US Oil and Gas Extraction Employment Drops to Lowest Point Since August 2022
According to Rigzone, preliminary data from the U.S. Bureau of Labor Statistics shows the number of employees in the oil and gas extraction industry fell to 115,200 in April 2026, the lowest count recorded since August 2022.
A Steady Slide in Upstream Headcount
The April figure continues a downward trend that has now stretched across two consecutive years. Employment in the sector stood at 118,700 in April 2025 and 121,200 in April 2024, meaning the industry has shed roughly 6,000 extraction jobs over that two-year period, according to Rigzone’s review of BLS data.
Monthly figures through early 2026 also show a consistent drift lower: 115,500 in January, 116,200 in February, and 115,900 in March, before slipping further in April. For context, the BLS data, which spans January 2016 through April 2026, shows the sector employed 178,500 workers in April 2016, meaning the current workforce is roughly 35% smaller than that decade-ago peak. The BLS collects this data through its Current Employment Statistics survey, which samples approximately 119,000 businesses and government agencies each month.

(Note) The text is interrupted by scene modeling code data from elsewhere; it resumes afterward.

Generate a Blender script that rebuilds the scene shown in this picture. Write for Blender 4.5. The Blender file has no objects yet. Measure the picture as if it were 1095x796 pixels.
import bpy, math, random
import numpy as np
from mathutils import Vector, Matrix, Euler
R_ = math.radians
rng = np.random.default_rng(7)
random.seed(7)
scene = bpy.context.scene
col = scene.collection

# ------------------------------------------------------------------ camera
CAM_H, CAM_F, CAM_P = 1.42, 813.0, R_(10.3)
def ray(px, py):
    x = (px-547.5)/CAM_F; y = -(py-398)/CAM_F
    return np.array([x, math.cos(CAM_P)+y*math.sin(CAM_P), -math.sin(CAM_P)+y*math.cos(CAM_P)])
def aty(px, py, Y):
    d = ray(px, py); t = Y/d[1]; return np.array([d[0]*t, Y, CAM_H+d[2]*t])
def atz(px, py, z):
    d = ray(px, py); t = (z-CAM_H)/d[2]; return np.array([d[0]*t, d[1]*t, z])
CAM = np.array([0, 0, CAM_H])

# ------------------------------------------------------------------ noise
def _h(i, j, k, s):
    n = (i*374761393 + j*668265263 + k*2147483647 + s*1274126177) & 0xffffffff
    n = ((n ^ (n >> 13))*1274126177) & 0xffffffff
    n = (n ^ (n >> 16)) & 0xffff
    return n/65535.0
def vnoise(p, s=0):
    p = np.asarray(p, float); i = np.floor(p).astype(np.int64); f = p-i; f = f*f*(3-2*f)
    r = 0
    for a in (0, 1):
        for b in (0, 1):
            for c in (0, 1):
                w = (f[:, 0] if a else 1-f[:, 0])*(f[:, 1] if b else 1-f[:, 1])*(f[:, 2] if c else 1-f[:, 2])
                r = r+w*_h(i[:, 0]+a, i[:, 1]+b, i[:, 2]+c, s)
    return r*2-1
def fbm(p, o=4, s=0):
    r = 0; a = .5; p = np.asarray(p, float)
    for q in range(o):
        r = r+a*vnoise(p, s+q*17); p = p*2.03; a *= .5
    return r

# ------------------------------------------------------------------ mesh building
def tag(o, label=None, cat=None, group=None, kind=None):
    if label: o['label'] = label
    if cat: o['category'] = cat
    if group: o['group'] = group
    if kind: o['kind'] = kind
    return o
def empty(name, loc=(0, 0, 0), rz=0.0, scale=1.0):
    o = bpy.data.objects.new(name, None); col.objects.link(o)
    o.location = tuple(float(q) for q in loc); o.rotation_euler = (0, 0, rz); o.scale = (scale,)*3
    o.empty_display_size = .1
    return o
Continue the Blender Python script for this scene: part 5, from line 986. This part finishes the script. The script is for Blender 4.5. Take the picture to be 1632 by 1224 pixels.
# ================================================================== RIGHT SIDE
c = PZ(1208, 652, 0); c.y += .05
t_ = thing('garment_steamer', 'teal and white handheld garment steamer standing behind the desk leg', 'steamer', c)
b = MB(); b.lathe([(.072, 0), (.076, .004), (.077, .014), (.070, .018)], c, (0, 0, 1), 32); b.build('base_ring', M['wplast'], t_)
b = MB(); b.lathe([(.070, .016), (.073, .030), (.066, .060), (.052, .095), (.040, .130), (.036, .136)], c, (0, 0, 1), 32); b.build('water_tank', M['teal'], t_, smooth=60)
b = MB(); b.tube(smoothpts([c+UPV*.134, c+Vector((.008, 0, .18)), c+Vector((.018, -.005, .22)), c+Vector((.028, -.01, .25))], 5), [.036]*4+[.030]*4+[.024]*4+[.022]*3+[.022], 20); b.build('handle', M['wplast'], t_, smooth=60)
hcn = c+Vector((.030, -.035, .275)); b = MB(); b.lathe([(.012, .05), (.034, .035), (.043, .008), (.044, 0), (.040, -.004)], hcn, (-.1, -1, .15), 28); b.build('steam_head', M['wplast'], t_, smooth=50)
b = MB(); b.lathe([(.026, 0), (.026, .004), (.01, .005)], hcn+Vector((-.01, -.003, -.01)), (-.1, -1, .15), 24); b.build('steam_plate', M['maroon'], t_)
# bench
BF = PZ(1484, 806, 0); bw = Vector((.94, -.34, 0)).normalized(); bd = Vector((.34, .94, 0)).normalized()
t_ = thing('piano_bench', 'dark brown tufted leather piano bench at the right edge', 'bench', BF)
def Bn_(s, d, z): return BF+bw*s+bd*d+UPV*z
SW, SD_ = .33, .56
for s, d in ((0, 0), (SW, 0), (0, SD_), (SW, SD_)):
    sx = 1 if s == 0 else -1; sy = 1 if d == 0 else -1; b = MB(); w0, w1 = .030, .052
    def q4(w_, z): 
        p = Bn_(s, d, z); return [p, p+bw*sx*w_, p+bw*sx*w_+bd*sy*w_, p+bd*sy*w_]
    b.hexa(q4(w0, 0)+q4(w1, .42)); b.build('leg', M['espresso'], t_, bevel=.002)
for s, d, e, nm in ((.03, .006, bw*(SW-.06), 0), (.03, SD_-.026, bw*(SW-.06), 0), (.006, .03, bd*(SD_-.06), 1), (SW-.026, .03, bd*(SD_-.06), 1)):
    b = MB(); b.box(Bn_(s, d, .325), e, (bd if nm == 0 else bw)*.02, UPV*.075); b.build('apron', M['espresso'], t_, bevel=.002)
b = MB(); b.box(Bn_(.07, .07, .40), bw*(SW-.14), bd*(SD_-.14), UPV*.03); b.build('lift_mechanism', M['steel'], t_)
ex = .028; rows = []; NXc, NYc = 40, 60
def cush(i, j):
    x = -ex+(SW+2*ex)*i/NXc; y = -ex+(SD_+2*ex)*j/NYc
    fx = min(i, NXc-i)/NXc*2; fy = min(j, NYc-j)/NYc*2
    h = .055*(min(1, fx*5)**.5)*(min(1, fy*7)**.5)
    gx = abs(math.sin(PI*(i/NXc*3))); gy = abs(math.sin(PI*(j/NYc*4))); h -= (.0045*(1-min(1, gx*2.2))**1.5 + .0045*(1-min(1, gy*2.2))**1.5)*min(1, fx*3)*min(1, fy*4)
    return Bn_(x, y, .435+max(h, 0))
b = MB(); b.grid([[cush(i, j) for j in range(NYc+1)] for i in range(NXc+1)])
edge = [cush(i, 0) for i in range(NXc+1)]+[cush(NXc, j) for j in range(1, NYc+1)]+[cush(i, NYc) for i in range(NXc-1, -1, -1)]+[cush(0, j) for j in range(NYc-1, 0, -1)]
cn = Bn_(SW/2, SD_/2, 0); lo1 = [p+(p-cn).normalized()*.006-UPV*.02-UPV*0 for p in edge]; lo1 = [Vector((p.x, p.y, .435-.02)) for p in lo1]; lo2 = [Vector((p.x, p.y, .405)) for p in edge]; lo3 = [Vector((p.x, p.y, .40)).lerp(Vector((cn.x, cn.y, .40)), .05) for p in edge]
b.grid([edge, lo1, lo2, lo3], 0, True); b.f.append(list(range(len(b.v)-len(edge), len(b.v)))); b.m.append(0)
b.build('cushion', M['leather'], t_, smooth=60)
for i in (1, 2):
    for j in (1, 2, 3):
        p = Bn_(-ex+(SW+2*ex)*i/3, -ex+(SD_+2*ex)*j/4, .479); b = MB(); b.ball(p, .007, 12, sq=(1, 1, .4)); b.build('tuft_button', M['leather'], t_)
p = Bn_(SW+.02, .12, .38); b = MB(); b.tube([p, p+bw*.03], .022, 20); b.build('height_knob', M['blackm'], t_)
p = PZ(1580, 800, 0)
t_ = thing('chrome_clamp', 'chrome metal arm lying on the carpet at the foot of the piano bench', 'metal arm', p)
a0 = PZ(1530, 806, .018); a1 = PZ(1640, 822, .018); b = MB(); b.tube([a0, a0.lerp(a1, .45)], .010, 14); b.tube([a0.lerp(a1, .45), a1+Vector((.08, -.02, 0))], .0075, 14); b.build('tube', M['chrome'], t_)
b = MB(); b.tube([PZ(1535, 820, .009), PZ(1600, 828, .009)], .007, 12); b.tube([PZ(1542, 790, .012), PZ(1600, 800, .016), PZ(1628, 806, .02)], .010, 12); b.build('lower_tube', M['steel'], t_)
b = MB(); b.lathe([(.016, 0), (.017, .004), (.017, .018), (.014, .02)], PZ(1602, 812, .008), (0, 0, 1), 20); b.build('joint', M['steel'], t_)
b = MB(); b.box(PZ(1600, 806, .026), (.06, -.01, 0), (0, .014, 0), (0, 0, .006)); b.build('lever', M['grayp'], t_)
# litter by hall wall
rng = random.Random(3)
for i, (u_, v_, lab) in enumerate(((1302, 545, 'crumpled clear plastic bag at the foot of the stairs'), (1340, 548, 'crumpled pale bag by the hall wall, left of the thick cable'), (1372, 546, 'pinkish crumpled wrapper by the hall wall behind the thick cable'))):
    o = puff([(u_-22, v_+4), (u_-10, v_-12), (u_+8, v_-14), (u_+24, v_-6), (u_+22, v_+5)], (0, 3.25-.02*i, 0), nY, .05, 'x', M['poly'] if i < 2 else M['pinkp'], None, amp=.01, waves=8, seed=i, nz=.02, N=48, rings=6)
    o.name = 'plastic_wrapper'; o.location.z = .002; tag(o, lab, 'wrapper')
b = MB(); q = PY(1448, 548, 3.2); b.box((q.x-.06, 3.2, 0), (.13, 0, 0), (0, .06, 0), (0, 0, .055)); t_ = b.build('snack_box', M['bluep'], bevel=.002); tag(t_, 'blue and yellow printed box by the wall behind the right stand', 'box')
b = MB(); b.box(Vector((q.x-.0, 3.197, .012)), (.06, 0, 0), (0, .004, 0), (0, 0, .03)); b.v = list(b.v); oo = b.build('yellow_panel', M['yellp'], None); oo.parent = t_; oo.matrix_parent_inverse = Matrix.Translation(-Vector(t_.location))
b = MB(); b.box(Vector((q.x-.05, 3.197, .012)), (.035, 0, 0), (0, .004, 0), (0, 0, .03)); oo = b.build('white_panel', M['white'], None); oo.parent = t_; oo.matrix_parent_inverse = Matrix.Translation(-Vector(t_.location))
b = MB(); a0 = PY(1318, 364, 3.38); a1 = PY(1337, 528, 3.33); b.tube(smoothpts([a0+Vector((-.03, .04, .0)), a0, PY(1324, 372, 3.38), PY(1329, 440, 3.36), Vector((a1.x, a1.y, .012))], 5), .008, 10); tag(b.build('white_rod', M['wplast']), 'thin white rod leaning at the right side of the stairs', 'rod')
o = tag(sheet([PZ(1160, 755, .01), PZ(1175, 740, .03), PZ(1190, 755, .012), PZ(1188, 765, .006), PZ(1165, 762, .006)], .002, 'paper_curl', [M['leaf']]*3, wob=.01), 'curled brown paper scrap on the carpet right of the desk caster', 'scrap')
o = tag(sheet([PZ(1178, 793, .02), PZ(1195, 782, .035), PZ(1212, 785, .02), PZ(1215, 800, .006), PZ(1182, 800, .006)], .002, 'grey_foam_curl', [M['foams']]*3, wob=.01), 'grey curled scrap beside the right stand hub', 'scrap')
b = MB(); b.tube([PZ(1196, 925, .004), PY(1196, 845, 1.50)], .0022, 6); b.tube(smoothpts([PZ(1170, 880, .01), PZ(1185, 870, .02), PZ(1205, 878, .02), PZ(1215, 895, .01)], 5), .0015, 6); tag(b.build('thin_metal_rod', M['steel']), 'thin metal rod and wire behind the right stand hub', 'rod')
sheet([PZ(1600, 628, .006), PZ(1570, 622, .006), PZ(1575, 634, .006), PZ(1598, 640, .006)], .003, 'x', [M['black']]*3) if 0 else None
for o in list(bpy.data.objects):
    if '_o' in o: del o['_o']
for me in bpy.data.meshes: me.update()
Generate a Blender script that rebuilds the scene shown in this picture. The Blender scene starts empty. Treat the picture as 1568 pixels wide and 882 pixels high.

What It Means for Subcontractors
- Watch before you commit. Falling extraction employment is a leading indicator of reduced operator activity. Subcontractors considering expanding crew sizes or signing long-term labor agreements should factor this trend into their risk planning before locking in commitments.
- Rate pressure may follow. When operator headcounts shrink, project scopes and service call volumes often follow. Field service companies that rely heavily on a small number of upstream clients are most exposed to sudden workload reductions.
- Track the revision cycle. The BLS noted that both March and April figures are still preliminary and subject to revision. Subcontractors should monitor updated releases, as revisions could shift the picture in either direction.
- Two-year trend matters more than one month. A single month’s dip could reflect seasonal patterns, but back-to-back April declines across 2024, 2025, and 2026 signal a structural softening in upstream employment worth watching closely.